- _Requirements_
Output the first line of the listing and each line after it, up to and including the line that contains "COL = S.collection", exactly as written, minus the pictures.

- _Data shown_
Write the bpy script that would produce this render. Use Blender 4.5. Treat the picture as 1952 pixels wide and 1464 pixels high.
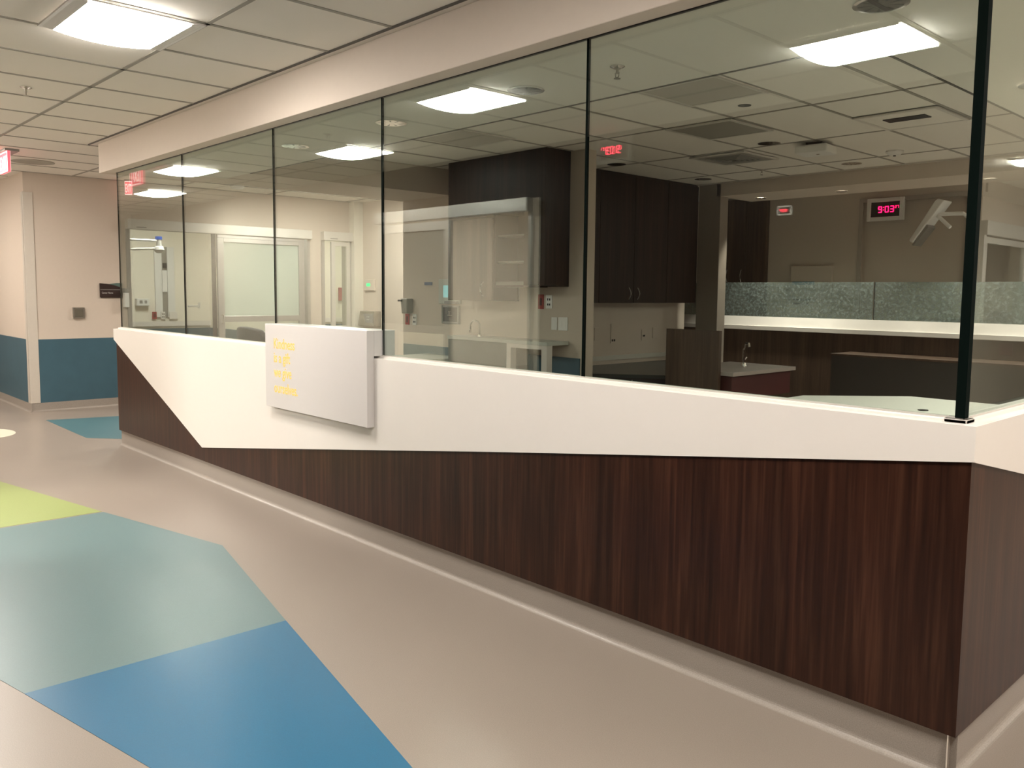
import bpy, bmesh, math, random
from mathutils import Matrix, Vector
random.seed(7)
for o in list(bpy.data.objects): bpy.data.objects.remove(o)
S = bpy.context.scene
COL = S.collection

# ------------------------------------------------------------------ camera
F_PX, CX, CY = 1605.64, 996.19, 702.94
ROT = ((0.6855881, 0.7279078, 0.0109137), (0.0724168, -0.0532740, -0.9959506), (-0.7243789, 0.6836023, -0.0892368))
CAM = Vector((0.8464, -2.5723, 1.4341))
cd = bpy.data.cameras.new('camera'); cam = bpy.data.objects.new('camera', cd); COL.objects.link(cam)
r, d, f = (Vector(v) for v in ROT)
cam.matrix_world = Matrix(((r.x, -d.x, -f.x, CAM.x), (r.y, -d.y, -f.y, CAM.y), (r.z, -d.z, -f.z, CAM.z), (0, 0, 0, 1)))
cd.sensor_width = 36.0; cd.lens = F_PX * 36.0 / 1952.0
cd.shift_x = (976 - CX) / 1952.0; cd.shift_y = (CY - 732) / 1952.0
cd.clip_start = 0.02
S.camera = cam

# ------------------------------------------------------------------ world and exposure
w = bpy.data.worlds.new('world'); S.world = w; w.use_nodes = True
w.node_tree.nodes['Background'].inputs[0].default_value = (1.0, 0.93, 0.85, 1)
w.node_tree.nodes['Background'].inputs[1].default_value = 0.03
S.view_settings.view_transform = 'Standard'; S.view_settings.look = 'None'
S.view_settings.gamma = 1; S.view_settings.use_curve_mapping = False
S.view_settings.exposure = 2.04
LAMP = 18.8          # emission of the corridor troffers
ROOM = 15.5          # emission of the patient room troffers
WARM = (1.0, 0.865, 0.745)

ZC = 2.745           # ceiling height
ZS = 2.475           # soffit underside / glass head
ZSILL = 1.07

# ------------------------------------------------------------------ materials
def newmat(name):
    m = bpy.data.materials.new(name); m.use_nodes = True
    nt = m.node_tree; b = nt.nodes['Principled BSDF']
    return m, nt, b
def N(nt, t, **kw):
    n = nt.nodes.new(t)
    for k, v in kw.items():
        setattr(n, k, v)
    return n
def plain(name, col, rough=0.6, metal=0.0, spec=0.5, noise=0.04, scale=30, coat=0.0):
    m, nt, b = newmat(name)
    b.inputs['Roughness'].default_value = rough; b.inputs['Metallic'].default_value = metal
    b.inputs['Specular IOR Level'].default_value = spec
    b.inputs['Coat Weight'].default_value = coat
    tc = N(nt, 'ShaderNodeTexCoord'); nz = N(nt, 'ShaderNodeTexNoise'); nz.inputs['Scale'].default_value = scale
    nz.inputs['Detail'].default_value = 4
    mx = N(nt, 'ShaderNodeMix', data_type='RGBA')
    mx.inputs[6].default_value = tuple(c * (1 - noise) for c in col) + (1,)
    mx.inputs[7].default_value = tuple(min(1, c * (1 + noise)) for c in col) + (1,)
    nt.links.new(tc.outputs['Object'], nz.inputs['Vector']); nt.links.new(nz.outputs['Fac'], mx.inputs[0])
    nt.links.new(mx.outputs[2], b.inputs['Base Color'])
    return m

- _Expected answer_
Write the bpy script that would produce this render. Use Blender 4.5. Treat the picture as 1952 pixels wide and 1464 pixels high.
import bpy, bmesh, math, random
from mathutils import Matrix, Vector
random.seed(7)
for o in list(bpy.data.objects): bpy.data.objects.remove(o)
S = bpy.context.scene
COL = S.collection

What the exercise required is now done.